## Start RECORDED DATA

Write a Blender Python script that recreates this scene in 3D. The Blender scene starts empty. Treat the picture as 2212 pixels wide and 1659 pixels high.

## End RECORDED DATA
## Start RECORDED DATA

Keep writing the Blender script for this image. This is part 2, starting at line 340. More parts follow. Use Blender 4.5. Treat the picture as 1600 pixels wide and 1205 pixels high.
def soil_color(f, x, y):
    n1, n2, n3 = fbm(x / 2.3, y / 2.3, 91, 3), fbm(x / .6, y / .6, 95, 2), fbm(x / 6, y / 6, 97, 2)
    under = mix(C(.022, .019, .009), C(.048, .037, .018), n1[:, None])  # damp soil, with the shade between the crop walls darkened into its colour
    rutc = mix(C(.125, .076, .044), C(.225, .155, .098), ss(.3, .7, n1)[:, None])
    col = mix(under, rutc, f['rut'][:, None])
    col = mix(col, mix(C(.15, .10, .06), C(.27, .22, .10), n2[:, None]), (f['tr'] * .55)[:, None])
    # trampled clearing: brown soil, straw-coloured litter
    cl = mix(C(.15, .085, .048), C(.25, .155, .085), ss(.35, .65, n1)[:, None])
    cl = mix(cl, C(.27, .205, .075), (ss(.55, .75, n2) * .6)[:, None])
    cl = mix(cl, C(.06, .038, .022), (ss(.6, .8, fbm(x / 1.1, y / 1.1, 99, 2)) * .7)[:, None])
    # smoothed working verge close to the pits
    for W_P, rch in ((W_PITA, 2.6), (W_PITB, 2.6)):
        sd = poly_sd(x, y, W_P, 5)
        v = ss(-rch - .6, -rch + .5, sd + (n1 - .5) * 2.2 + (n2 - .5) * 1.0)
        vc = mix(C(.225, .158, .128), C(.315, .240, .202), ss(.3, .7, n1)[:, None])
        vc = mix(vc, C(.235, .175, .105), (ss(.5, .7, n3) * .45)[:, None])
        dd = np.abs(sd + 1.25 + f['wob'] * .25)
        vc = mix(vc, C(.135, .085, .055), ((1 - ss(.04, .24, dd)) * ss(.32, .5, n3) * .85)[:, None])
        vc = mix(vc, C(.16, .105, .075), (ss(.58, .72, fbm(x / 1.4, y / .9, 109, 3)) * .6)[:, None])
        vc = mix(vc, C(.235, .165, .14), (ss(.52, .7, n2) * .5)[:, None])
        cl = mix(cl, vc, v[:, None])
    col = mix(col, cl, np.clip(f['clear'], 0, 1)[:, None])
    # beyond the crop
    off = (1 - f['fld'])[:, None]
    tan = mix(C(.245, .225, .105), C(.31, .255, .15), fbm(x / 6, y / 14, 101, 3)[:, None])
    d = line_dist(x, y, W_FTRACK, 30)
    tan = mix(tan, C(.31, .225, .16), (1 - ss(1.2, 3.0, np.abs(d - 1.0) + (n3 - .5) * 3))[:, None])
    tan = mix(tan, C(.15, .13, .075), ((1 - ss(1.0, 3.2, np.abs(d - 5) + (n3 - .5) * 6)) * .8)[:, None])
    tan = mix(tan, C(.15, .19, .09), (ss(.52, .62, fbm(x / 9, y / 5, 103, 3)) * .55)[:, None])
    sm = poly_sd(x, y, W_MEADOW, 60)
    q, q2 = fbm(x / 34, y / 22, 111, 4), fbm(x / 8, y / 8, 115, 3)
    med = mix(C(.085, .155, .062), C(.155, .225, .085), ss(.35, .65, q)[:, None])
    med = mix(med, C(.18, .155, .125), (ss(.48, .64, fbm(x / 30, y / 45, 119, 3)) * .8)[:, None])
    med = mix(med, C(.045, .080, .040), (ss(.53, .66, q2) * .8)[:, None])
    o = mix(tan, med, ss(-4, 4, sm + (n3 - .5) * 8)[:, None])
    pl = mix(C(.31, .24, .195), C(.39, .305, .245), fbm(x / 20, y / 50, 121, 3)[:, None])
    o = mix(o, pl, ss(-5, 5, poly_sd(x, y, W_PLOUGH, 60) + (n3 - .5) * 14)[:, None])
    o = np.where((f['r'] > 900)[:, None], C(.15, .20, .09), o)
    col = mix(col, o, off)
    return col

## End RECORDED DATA
## Start RECORDED DATA

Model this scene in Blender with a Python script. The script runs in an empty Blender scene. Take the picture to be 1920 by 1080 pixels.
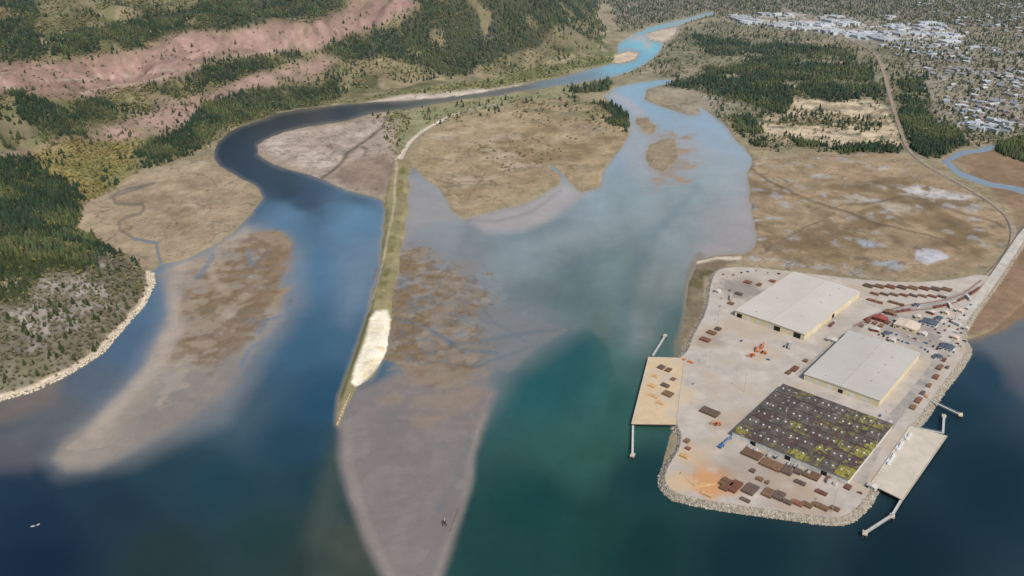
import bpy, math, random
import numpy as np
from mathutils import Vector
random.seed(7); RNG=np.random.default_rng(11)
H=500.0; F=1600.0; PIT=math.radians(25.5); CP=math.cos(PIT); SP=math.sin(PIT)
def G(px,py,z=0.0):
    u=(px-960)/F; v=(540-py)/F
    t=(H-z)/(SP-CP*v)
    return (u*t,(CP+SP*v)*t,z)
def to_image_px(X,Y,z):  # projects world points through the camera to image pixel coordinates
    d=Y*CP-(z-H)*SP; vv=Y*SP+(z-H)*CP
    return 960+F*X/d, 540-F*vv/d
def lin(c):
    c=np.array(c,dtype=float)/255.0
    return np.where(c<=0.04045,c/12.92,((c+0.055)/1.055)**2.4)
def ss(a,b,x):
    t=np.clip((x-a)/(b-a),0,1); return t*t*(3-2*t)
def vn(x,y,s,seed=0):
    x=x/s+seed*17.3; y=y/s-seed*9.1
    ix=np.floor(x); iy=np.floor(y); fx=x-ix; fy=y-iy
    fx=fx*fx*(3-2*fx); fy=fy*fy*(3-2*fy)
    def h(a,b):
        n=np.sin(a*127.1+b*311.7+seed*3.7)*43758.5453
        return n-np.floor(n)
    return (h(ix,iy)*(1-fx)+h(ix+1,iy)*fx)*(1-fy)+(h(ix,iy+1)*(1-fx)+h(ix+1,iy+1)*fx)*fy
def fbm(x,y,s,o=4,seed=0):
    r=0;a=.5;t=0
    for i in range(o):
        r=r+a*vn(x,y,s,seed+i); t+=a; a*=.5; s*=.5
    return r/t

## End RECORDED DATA

Copy each line of the data that contains the word "Blender".

Write a Blender Python script that recreates this scene in 3D. The Blender scene starts empty. Treat the picture as 2212 pixels wide and 1659 pixels high.
Keep writing the Blender script for this image. This is part 2, starting at line 340. More parts follow. Use Blender 4.5. Treat the picture as 1600 pixels wide and 1205 pixels high.
Model this scene in Blender with a Python script. The script runs in an empty Blender scene. Take the picture to be 1920 by 1080 pixels.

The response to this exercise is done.